Saturday, August 13, 2011

America's New Robo-Politicians



 Robo-Pol, circa 2011.


Yesterday I posted about how bizarre it was that all eight candidates on the stage at the Iowa GOP presidential debate had committed to reject enhanced federal tax revenue as a potential tool for us to collectively claw our way out of the national debt hole.

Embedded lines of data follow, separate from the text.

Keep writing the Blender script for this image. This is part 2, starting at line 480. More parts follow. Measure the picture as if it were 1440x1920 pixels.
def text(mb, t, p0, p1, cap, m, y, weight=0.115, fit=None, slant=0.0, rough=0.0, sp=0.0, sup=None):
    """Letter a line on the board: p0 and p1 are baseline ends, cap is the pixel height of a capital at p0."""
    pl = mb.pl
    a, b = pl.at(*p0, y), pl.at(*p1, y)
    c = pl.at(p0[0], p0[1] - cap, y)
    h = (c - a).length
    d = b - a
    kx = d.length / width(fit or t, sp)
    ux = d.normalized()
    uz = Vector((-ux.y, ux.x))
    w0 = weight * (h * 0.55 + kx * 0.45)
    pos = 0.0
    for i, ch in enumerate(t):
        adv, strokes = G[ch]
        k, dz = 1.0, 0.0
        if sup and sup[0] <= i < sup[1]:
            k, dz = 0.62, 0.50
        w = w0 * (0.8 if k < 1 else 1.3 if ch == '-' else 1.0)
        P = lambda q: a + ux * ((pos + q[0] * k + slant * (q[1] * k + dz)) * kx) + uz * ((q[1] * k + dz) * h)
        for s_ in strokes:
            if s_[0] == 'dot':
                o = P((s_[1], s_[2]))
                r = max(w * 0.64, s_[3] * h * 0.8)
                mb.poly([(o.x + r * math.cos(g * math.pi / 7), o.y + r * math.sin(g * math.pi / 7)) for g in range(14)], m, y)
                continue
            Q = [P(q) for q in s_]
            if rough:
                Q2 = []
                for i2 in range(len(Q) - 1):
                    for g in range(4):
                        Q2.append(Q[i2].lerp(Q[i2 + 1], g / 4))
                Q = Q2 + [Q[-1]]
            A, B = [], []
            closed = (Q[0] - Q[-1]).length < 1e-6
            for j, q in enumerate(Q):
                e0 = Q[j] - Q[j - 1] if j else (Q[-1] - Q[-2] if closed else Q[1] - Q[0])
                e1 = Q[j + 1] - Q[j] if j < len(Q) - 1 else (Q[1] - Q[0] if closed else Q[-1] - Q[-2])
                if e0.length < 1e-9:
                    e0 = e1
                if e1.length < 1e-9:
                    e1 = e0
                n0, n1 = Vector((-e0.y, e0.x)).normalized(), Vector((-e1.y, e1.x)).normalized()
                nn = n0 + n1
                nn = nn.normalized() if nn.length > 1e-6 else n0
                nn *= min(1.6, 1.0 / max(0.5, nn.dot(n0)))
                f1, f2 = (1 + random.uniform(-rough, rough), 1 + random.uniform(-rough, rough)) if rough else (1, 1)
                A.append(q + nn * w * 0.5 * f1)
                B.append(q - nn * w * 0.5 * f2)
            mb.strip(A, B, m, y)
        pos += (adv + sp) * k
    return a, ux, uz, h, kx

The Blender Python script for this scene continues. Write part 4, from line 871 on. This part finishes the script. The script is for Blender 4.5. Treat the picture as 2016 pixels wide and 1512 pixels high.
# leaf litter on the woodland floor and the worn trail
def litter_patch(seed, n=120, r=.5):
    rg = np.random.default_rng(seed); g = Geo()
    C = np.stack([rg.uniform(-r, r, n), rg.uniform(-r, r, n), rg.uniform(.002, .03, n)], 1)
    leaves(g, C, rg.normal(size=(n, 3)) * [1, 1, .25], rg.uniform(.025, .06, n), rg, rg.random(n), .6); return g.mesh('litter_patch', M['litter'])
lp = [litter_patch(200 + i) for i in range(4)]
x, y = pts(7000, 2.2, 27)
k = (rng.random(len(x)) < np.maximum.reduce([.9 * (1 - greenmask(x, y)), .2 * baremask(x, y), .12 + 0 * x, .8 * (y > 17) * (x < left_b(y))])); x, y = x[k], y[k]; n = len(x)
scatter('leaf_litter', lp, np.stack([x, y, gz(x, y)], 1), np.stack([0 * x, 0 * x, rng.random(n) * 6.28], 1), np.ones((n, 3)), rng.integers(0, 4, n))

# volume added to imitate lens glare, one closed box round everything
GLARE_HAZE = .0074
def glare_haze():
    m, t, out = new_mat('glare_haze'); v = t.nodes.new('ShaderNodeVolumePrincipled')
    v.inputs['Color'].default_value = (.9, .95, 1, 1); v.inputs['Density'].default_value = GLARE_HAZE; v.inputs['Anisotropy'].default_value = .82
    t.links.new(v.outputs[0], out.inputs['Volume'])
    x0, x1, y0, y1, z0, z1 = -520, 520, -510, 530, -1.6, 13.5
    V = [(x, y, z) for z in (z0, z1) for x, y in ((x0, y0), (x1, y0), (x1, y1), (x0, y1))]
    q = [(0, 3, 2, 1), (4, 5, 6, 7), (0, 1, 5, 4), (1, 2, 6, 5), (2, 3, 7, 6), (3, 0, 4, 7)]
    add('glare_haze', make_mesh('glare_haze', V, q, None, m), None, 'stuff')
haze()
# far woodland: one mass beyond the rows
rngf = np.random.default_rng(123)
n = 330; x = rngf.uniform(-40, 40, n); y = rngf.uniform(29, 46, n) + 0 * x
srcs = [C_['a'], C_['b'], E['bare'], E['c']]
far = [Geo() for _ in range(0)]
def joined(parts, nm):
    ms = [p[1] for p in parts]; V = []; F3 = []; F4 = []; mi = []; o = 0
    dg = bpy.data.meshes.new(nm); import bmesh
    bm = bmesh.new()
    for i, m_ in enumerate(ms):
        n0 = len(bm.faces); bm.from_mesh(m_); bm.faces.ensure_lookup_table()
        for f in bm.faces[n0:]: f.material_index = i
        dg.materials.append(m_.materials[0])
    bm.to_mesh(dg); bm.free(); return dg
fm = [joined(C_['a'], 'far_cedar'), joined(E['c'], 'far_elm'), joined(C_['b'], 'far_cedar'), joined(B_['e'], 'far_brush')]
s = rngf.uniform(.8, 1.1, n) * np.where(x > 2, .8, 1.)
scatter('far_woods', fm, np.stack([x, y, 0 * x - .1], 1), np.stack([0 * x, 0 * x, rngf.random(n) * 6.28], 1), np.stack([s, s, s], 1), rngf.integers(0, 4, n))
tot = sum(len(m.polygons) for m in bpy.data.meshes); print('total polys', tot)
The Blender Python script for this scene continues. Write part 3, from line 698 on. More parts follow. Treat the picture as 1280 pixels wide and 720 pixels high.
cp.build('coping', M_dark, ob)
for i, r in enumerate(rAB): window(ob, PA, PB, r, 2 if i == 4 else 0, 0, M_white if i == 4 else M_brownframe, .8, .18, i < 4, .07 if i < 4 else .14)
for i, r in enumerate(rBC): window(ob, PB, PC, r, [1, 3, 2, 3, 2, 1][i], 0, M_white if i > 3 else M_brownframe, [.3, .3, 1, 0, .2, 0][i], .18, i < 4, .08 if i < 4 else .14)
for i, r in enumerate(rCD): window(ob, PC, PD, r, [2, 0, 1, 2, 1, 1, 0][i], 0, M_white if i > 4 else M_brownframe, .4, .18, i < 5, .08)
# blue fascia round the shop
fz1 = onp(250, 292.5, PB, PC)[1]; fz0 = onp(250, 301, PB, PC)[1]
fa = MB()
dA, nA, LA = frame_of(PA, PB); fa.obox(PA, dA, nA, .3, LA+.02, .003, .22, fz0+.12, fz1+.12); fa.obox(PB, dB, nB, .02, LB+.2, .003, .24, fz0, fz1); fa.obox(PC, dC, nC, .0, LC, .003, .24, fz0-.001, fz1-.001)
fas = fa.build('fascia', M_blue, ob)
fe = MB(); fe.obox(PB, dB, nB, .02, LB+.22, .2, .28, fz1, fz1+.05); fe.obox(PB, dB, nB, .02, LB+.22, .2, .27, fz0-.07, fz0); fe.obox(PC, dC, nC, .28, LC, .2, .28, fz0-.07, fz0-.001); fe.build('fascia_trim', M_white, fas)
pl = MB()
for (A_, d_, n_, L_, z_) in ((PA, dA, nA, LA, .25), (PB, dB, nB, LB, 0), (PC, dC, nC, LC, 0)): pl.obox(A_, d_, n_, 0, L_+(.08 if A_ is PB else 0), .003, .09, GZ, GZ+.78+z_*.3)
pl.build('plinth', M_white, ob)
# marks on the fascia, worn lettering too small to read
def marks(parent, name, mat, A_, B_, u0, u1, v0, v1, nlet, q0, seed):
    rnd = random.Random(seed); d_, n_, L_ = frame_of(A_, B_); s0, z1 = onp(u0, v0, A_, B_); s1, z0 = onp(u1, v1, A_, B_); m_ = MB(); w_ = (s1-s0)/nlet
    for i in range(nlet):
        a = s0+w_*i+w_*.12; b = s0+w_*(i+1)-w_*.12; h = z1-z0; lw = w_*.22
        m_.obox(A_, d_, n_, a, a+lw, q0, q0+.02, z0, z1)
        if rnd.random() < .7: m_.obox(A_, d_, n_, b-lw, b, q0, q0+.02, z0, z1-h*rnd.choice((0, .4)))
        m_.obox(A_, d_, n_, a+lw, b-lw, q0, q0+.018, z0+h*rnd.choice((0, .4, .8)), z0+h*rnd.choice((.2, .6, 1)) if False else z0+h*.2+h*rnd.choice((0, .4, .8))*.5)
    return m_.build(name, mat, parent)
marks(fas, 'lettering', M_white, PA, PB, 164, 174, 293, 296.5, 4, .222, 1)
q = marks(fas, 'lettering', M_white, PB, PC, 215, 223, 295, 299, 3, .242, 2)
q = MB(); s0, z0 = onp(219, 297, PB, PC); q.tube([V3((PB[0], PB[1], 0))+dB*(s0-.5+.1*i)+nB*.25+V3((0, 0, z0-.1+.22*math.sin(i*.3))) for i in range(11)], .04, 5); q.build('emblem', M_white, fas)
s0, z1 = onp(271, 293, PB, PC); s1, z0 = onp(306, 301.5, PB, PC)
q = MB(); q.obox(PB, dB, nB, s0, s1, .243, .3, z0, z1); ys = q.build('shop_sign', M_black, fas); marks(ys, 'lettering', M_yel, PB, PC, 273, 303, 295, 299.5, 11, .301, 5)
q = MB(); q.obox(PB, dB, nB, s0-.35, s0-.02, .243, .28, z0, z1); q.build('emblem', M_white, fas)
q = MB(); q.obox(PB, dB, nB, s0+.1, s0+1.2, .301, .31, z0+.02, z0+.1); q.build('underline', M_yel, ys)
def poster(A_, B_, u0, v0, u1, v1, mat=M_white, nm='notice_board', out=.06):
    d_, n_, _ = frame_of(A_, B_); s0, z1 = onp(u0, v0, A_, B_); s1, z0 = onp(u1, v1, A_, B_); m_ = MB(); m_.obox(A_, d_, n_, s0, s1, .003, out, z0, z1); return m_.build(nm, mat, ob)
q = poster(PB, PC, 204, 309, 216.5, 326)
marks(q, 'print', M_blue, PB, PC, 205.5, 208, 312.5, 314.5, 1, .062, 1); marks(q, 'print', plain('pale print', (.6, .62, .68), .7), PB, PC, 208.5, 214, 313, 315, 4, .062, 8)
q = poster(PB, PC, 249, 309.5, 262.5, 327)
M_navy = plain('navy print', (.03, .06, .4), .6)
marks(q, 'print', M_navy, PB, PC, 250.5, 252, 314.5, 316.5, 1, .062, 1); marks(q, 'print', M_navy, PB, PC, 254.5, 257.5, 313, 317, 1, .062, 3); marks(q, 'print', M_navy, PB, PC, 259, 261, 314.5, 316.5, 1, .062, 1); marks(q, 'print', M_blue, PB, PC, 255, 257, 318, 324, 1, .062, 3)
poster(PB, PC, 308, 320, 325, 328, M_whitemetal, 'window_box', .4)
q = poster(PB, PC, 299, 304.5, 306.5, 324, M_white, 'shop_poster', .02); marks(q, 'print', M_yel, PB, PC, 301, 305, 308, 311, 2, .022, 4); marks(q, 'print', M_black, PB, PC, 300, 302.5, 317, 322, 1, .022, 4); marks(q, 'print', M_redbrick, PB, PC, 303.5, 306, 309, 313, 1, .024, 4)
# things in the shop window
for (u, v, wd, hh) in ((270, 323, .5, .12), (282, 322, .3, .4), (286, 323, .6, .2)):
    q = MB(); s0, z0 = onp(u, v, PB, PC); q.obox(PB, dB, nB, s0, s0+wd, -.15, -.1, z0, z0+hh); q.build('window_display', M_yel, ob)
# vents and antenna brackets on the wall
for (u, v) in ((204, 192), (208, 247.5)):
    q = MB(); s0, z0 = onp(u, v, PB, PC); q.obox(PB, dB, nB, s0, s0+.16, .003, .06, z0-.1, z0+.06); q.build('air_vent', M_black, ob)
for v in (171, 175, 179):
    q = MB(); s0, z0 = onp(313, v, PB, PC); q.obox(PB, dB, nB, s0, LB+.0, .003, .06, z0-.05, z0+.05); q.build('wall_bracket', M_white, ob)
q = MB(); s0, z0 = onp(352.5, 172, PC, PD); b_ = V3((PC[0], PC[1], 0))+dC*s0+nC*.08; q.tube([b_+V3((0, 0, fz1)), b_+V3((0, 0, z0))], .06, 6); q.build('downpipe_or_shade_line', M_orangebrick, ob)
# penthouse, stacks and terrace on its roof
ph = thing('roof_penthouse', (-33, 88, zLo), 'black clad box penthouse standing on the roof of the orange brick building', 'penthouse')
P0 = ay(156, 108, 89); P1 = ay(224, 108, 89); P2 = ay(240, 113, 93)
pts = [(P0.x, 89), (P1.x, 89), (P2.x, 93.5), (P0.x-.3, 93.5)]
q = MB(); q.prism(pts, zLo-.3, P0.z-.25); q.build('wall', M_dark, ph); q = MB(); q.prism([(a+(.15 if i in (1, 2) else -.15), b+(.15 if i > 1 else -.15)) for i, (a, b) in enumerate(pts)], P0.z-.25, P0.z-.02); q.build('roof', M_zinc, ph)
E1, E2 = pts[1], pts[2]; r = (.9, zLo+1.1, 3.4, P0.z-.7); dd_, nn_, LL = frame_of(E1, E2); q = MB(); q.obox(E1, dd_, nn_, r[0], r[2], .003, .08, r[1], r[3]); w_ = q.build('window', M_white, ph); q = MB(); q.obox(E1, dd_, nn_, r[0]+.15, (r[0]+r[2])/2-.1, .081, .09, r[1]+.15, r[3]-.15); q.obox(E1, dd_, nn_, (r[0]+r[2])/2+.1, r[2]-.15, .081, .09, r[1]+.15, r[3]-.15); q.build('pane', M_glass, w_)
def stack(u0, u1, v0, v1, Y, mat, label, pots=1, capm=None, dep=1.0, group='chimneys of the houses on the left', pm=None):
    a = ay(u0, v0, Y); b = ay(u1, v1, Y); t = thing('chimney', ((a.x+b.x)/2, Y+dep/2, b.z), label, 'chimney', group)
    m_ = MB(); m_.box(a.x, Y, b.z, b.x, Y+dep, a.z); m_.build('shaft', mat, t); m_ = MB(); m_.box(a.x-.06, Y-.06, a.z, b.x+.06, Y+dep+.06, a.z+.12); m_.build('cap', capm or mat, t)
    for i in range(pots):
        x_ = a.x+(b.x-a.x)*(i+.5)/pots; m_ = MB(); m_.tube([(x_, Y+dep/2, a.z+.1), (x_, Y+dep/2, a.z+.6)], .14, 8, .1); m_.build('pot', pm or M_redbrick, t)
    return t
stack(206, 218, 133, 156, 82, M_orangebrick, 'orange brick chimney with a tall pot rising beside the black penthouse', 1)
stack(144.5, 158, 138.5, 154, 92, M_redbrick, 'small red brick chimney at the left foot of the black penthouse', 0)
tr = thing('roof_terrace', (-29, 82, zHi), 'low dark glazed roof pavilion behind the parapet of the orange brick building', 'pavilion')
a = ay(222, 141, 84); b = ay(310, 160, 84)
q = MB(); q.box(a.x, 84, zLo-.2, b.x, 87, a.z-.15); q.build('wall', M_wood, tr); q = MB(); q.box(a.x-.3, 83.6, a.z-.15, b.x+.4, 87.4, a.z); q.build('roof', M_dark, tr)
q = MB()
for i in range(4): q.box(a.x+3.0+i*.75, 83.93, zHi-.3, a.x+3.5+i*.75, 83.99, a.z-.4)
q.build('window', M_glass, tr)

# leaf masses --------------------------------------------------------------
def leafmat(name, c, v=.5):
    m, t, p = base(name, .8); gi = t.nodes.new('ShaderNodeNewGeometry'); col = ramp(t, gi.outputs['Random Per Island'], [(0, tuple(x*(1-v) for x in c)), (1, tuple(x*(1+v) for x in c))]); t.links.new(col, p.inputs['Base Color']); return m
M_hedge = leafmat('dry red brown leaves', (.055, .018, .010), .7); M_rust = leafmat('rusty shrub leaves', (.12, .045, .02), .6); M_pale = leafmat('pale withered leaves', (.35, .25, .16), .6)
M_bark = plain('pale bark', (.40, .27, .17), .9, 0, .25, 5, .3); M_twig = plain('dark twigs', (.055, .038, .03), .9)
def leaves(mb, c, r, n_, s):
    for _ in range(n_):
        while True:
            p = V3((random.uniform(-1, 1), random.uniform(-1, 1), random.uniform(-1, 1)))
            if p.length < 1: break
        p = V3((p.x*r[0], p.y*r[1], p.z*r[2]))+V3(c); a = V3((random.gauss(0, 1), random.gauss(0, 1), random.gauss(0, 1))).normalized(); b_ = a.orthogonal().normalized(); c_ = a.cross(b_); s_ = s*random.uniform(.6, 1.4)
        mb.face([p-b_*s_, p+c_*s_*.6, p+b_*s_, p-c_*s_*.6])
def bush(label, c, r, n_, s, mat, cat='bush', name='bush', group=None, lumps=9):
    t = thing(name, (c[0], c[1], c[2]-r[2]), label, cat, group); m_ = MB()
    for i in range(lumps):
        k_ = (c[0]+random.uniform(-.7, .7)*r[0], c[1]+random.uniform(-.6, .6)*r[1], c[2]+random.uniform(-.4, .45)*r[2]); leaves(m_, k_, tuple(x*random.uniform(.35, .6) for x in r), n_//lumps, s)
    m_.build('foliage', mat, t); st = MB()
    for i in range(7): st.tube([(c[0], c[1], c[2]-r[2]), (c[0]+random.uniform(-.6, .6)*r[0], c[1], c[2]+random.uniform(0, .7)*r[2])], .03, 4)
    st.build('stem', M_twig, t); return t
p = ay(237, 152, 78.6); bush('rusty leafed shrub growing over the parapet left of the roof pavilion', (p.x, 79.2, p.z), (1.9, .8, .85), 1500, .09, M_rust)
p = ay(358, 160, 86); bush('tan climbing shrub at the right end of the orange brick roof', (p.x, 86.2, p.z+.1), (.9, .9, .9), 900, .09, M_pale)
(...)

On today's New York Times Op Ed page, Kurt Andersen, the host of NPR's  "Studio 360" discusses Republican and Democrat "Robo-Pols;"  robots created in part by the kinds of pledges exacted by extremists on both sides of the political spectrum.

Money Quote:
I find ideologues creepy because they’re like robots, built to respond to the fluid, complicated world in simple, unchanging ways. What these pledges do is make the robotic quality of politicians more transparent and explicit by installing in each one a few crude lines of code that can’t be overridden or rewritten. And with the Taxpayer Protection Pledge, signed by more than 270 of the 287 current Republican members of Congress, we’ve lately witnessed the spectacular political power of an unreasoning, unpersuadable robot army. But, in fact, my metaphor does a disservice to state-of-the-art software, which can weigh competing variables, adapt to changing circumstances, customize responses. Sophisticated computers are more humanoid than ever before, whereas robo-pols are becoming more primitively machinelike.